Just as the Back Street was on the cutting edge of food trends in the 1980s, Reeds is offering discerning diners some very interesting dishes that promote today’s philosophy of good wholesome and local food served with skill and care.

Even items such as a Caesar salad that would have been at home on a 1980s menu, are given a twist for the 2000s with a yoghurt-based dressing, a parmesan cheese crisp, an organic, locally sourced romaine lettuce and a presentation that would wow even the harshest critic.

Although the menu is changed almost daily, one of the signature dishes that Jesse likes to offer on a regular basis is Ontario greens salad with Ontario duck breast (from Meaford’s 100-Mile Market), orange and pecans with a balsamic vinaigrette.

This was the salad that Jesse urged me to try when my husband John and I enjoyed a dinner on Reeds’ patio one summer evening.

Jesse was right, this salad was spectacular with a very interesting flavour combination and with the duck breast still a little warm (it’s cooked to order) an interesting temperature combination as well.
True to Jesse’s philosophy of sourcing out local products, John’s strip loin steak came from West Grey Meats – a cooperative of local farmers who are gaining a great reputation for quality meat. My half rack of lamb (kudos for the menu making it clear that it was not a full rack) came from Blue Ridge Meats in Collingwood, where owner Chris Rich sells his own lamb from his own sheep farm. Rich has been around since the 1980s and has a stellar reputation for great meat.

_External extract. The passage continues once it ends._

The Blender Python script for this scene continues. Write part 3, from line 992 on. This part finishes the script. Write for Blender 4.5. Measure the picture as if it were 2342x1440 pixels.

Our meals were served with no less than 10 different vegetables including asparagus, carrots, golden beets and boch choy - all a real treat.

Reeds’ wine list is a little limited with only about nine different wines on offer, but does include a nice Sauvignon Blanc from Chile and a good Ontario merlot, and six of the wines are available by the glass.
Desserts are also somewhat limited with perhaps only three choices each evening, but the dessert menu nearly always includes carrot cake, made by Christine Collins at her Meaford catering company.
This wonderful moist cake that bursts with carrot and pineapple is as good today as it was in the 1980s when it helped put the Backstreet Café on the culinary map.
“Christine’s carrot cake is our only throw back to the old days, but it’s so good that we decided to keep it,” says Jesse.